Liz Cheney, Neocon Senator and President?

July 8, 2013 Topic: The Presidency Region: United States Blog Brand: Jacob Heilbrunn

Liz Cheney, Neocon Senator and President?

Heiress to a neoconservative throne.

 

So Liz Cheney is thinking about running for the Senate. Anyone who thinks that her ambitions will stop there if she is elected doesn't understand the real Cheney game plan. Daughter Cheney is the Cerberus guarding her father's reputation—she apparently wrote much of his memoir—and has tried, as best she can, to protect his reputation, which, it seems safe to say, suffered a few dings over the past decade, not least because of his huffing and puffing about the terrorist threat emanating from Iraq, which proved not just to be wrong but actively destructive. No matter. Cheney has dismissed it as the niggling complaints of liberal squishes who fail to recongize the advances for justice and democracy that occurred on his watch.

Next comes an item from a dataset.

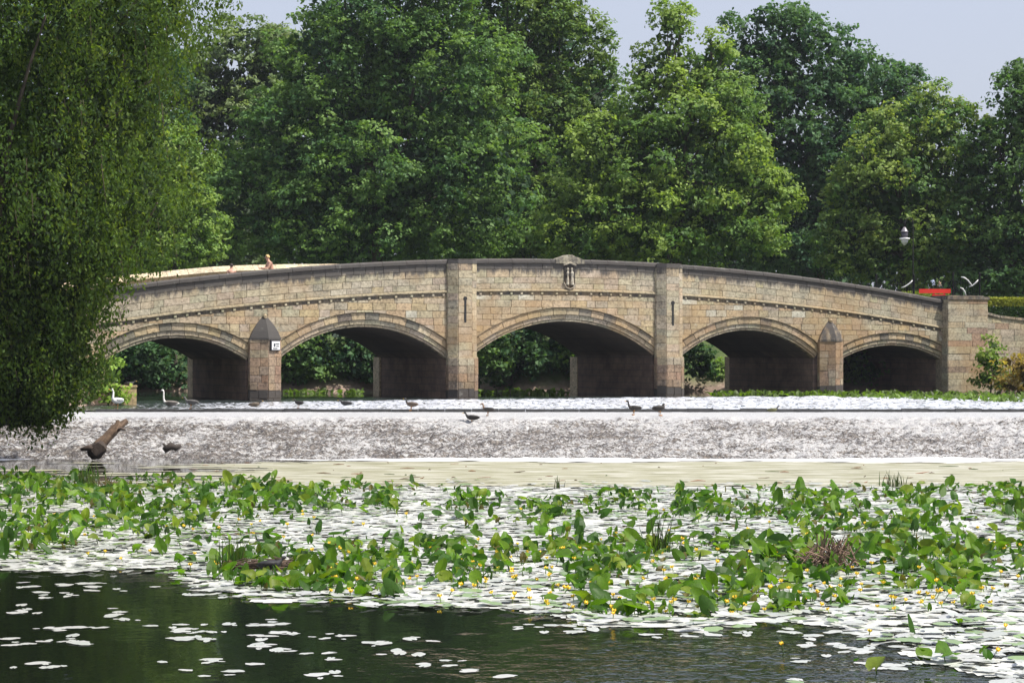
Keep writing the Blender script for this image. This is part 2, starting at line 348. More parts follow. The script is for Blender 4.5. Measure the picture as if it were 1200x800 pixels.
def mat_core():
    k = Nt('bridge_masonry_core'); v = k.obj(); mp = k.n('Mapping'); mp.inputs['Rotation'].default_value = (R(90), 0, 0); 
    br = k.n('TexBrick'); br.inputs['Scale'].default_value = 1; br.inputs['Brick Width'].default_value = .75; br.inputs['Row Height'].default_value = .32; br.inputs['Mortar Size'].default_value = .02
    mr = k.n('Mapping'); mr.inputs['Rotation'].default_value = (0,0,R(-116.57)); k.l(v, mr.inputs[0]); sp = k.n('SeparateXYZ'); k.l(mr.outputs[0], sp.inputs[0]); cb = k.n('CombineXYZ'); k.l(sp.outputs[0], cb.inputs[0]); k.l(sp.outputs[2], cb.inputs[1]); k.l(cb.outputs[0], br.inputs['Vector'])
    br.inputs['Color1'].default_value = (.19,.125,.095,1); br.inputs['Color2'].default_value = (.23,.15,.115,1); br.inputs['Mortar'].default_value = (.13,.10,.08,1)
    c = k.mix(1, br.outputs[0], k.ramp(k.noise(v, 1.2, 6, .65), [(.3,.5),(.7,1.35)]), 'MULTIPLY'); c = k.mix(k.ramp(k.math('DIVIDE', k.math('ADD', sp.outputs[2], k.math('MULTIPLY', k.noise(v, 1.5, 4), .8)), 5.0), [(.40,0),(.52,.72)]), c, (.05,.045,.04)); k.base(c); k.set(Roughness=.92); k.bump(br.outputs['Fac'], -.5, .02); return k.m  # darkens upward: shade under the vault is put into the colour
CORE = mat_core()
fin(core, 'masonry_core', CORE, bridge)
def block(poly, e0, e1, tint, ch=.009, stain=0.0, fp=FP):
    """poly in (s,z), counter-clockwise; returns verts, faces of a chamfered block"""
    n = len(poly); cx = sum(p[0] for p in poly)/n; cz = sum(p[1] for p in poly)/n; vs = []
    for s_, z_ in poly: vs.append(fp(s_, z_, e0))
    for s_, z_ in poly: vs.append(fp(s_, z_, e1-ch))
    for s_, z_ in poly:
        d = math.hypot(s_-cx, z_-cz); q = max(0, 1-ch*1.3/max(d, .03)); vs.append(fp(cx+(s_-cx)*q, cz+(z_-cz)*q, e1))
    fs = []
    for r in (0, n):
        for i in range(n): fs.append((r+i, r+(i+1)%n, r+n+(i+1)%n, r+n+i))
    fs.append(tuple(range(2*n, 3*n)))
    return vs, fs, tint, stain
def emit(blocks, name, limit=300):
    """blocks: (area, (verts,faces,tint,stain)); biggest ones as single parts, the rest joined"""
    blocks.sort(key=lambda b: -b[0])
    for a, (vs, fs, t, st) in blocks[:limit]:
        m = MB(); m.add(vs, fs, t, st); fin(m, name, STONE, bridge)
    if blocks[limit:]:
        m = MB()
        for a, (vs, fs, t, st) in blocks[limit:]: m.add(vs, fs, t, st)
        tag(fin(m, name, STONE, bridge), kind='stuff')
stones = []
def near_pil(s, hw=.74): return any(abs(s-p) < hw for p in (PIERS[1], PIERS[2]))
# parapet courses follow the hump
segs = [(SEND[0], PIERS[1]-.74), (PIERS[1]+.74, PIERS[2]-.74), (PIERS[2]+.74, SEND[1])]
HP = 1.54-.09-.20
for a, b in segs:
    fr = [0]+sorted(random.uniform(-.03,.03)+x for x in (.22,.47,.74))+[1]
    for r in range(4):
        s = a
        while s < b-.05:
            L = random.choice([.45,.6,.8,1.0,1.2]); e = min(b, s+L); 
            if b-e < .35: e = b
            za = lambda q: zstr(q)+.09+HP*fr[r]+.008; zb = lambda q: zstr(q)+.09+HP*fr[r+1]-.008
            poly = [(s+.006, za(s)), (e-.006, za(e)), (e-.006, zb(e)), (s+.006, zb(s))]
            st = [0,.02,.16,.60][r]; st2 = [.02,.16,.60,1.25][r]
            stn = ([st,st,st2,st2])*3
            stones.append(((e-s)*HP/4, block(poly, -.1, .0+random.uniform(-.008,.012), jit(random.choice(BUFF), .08), stain=stn))); s = e
# spandrel courses
for a, b in [(SEND[0], PIERS[1]-.74), (PIERS[1]+.74, PIERS[2]-.74), (PIERS[2]+.74, SEND[1])]:
    z = 2.2; row = 0
    while z < 6.5:
        h = random.choice([.26,.3,.34]); s = a-(row%2)*.3
        while s < b-.02:
            L = random.uniform(.42,1.0); s0 = max(s, a); e = min(b, s+L); s += L
            if e-s0 < .12: continue
            bot = []; top = []; ok = False
            for q in np.linspace(s0+.008, e-.008, 5):
                q = float(q); zb_ = max(z+.008, zext(q)+.01); zt_ = min(z+h-.008, zstr(q)-.21); bot.append((q, zb_)); top.append((q, max(zt_, zb_+.002)))
                ok |= zt_-zb_ > .06
            skip = sum(1 for q, t_ in zip(bot, top) if t_[1]-q[1] < .01)
            if not ok or skip > 3: continue
            # under a springing: nothing between an arch jamb and its opening
            mid = (s0+e)/2
            inside = any(ar[0]-.02 < q < ar[1]+.02 and z+h < zext(q) for ar in ARCH for q in (mid,))
            if inside: continue
            if any(ar[0]+.05 < mid < ar[1]-.05 for ar in ARCH) and zext(mid) < -5: continue
            area = sum(t_[1]-q[1] for q, t_ in zip(bot, top))/5*(e-s0)
            tint = jit(random.choice(OCH if random.random() < .62 else BUFF))
            if random.random() < .05: tint = (.43,.42,.38)
            poly = [bot[0], bot[2], bot[4], top[4], top[2], top[0]]
            if max(abs(zext(q)-z) for q in (s0, e)) > 2 and min(p[1] for p in bot) > z+.05: poly = bot+top[::-1]
            stones.append((area, block(poly, -.1, random.uniform(-.008,.012), tint)))
        z += h; row += 1
emit(stones, 'stone')
# arch rings: two orders of voussoirs and a hood
vou = []
for a, c in zip(ARCH, CIR):
    cx, cz, rad, th = c
    n = max(9, int(2*th*rad/.85))
    for o, (r0, r1, e1, tn) in enumerate([(.0,.115,-.20,BUFF),(.12,.32,-.15,BUFF),(.325,.65,-.075,OCH)]):
        nn = n+o*2; lim = [math.asin(min(1, (a[1]-a[0])/2/(rad+r)))*1.0 for r in (r0, r1)]
        for i in range(nn):
            f0 = -1+2*i/nn; f1 = -1+2*(i+1)/nn; g = .006/rad; poly = []
            q0, q1 = th*f0+g, th*f1-g
            for r, qq in ((r0, (q0, (q0+q1)/2, q1)), (r1, (q1, (q0+q1)/2, q0))):
                for q in qq: poly.append((cx+(rad+r)*math.sin(q), cz+(rad+r)*math.cos(q)))
            poly = [(min(max(p[0], a[0]-.14), a[1]+.14), p[1]) for p in poly]
            t = jit(random.choice(tn), .15)
            if o == 2 and random.random() < .28: t = jit((.16,.145,.13))
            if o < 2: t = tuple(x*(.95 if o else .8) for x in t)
            vou.append((1, block(poly, -.5, e1+random.uniform(-.008,.008), t, .012)))
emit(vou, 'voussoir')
# mortar bed behind the face stones, cut away over the rings
m = MB(); vs = []; fs = []; ss = np.arange(SEND[0], SEND[1]+.01, .12)
for q in ss: q = float(q); zb = max(zext(q)+.005, 2.0); vs += [FP(q, zb, -.022), FP(q, max(zb+.01, zstr(q)+.02), -.022), FP(q, zb, -.30)]
for i in range(len(ss)-1): fs += [(i*3, i*3+3, i*3+4, i*3+1), (i*3, i*3+2, i*3+5, i*3+3)]
m.add(vs, fs, (.27,.225,.165)); fin(m, 'mortar_bed', STONE, bridge)
# string course and dentils
m = MB(); dn = MB(); N = 90
for a, b in segs:
    vs = []; fs = []
    ss = np.linspace(a, b, max(8, int((b-a)/.6)))
    for q in ss:
        q = float(q)
        for dz, e in ((-.05,-.05),(-.03,.085),(.02,.085),(.085,.03),(.085,-.05)): vs.append(FP(q, zstr(q)+dz, e))
    for i in range(len(ss)-1):
        for k_ in range(4): fs.append((i*5+k_, i*5+5+k_, i*5+6+k_, i*5+1+k_))
    m.add(vs, fs, (.27,.235,.175), .2); 
    q = a+.2
    while q < b-.2:
        v_, f_, t_, s_ = block([(q,zstr(q)-.19),(q+.13,zstr(q+.13)-.19),(q+.13,zstr(q+.13)-.065),(q,zstr(q)-.065)], -.05, .05, jit((.36,.33,.26), .25), .02); dn.add(v_, f_, t_); q += .55+random.choice([0,0,.0,.25])
fin(m, 'string_course', STONE, bridge); tag(fin(dn, 'dentil_blocks', STONE, bridge), kind='stuff')
# string course shadow, painted as a dark band below it
# the band runs behind the dentils
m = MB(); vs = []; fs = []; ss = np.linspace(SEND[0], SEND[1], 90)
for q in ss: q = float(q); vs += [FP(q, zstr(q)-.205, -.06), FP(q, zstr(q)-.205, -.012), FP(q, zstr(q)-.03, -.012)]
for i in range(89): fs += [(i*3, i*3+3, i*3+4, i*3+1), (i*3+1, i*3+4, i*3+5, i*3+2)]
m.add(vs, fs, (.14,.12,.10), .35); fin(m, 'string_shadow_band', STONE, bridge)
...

This Sunday's New York Times report that Liz Cheney is mulling over whether she should challenge Wyoming Senator Mike Enzi is already causing palpitations among liberals and conservatives alike. Liberals love to loathe her. And conservatives, at least traditional ones, are worried that she would divide but not conquer the Republican party in Wyoming, thereby setting the stage for a Democrat to nab the seat. Is this a new version of Back to the Future or is it Groundhog Day? What cooler heads in the GOP worry about is that this is the Tea Party all over again, at least the more extreme candidates who went down in flames in various states, costing the party control of the Senate. Meanwhile, Cheney is touting her Wyoming bona fides, posting pictures of her children riding horses and engaging in the other strange things they practice way out West.

 

What this is really about, however, is back East, where political power has always tempted the Cheney clan, from Dick to Lynne. Another grouping has a profoundly deep interest in Cheney's success as well. That would be the neocons, the ones clustered around William Kristol. For the neocons, a Cheney candidacy would be a great cause, a way to revivify the movement politically. Currently, the neocons enjoy respectability, at least in Washington. But they are not enjoying the kind of political power that they commanded under George W. Bush. Perhaps Cheney could be the horse that they could ride back to the White House. She has served in the Bush administration as principal deputy assistant secretary of state for near eastern affairs. She is a chairman of Keep America Safe—William Kristol is its director and Michael Goldfarb, another leading neocon, helped establish the organization in 2009. She routinely accuses President Obama of trying to "appease"—a favorite neocon term—Iran and Russia. Not the greatest or most careful rhetorician—she claimed Obama had betrayed "Czechoslovakia" which hasn't existed as a country for several decades—she prefers to paint with a broad brush. Writing in the Wall Street Journal earlier this year, for example, she offered standard boilerplate:

The president has so effectively diminished American strength abroad that there is no longer a question of whether this was his intent. He is working to pre-emptively disarm the United States. He advocates slashing our nuclear arsenal even as the North Koreans threaten us and the Iranians close in on their own nuclear weapon. He has turned his back on America's allies around the world and ignored growing threats.

To have Liz Cheney in the Senate, in other words, would be like having Dick Cheney back in the spotlight. The Cheneys, a threatening family, live themselves in a permanent state of fear and threats. They see foes and problems where there are none and none where they do exist. Liz is doing her best to keep up that family tradition. For his eldest daughter to claim a Senate seat would, moreover, be a way for Cheney to assert himself against the Bushs, who have shunned him, particularly George W.

Cheney could point to himself as the founder of a promising new dynasty. To be sure, Cheney was never officially president. But no one doubts that the man who proclaimed recently that "I had a job to do" was president all but in name. Liz could take it a step further if she ran for the Oval Office, championing democracy abroad even as she breathes contempt for it at home, just as her father did. It may be a bit early for her to challenge Hillary in 2016. But then again, Obama didn't wait long, either. The Republican presidential primary could get a lot more interesting before long.

The tenacity of the Cheneys mirrors that of the neocons more generally. Iraq? WMD? Say what? In Washington accountability is so yesterday. The Cheneys, you could even say, aren't making a comeback. They never went away.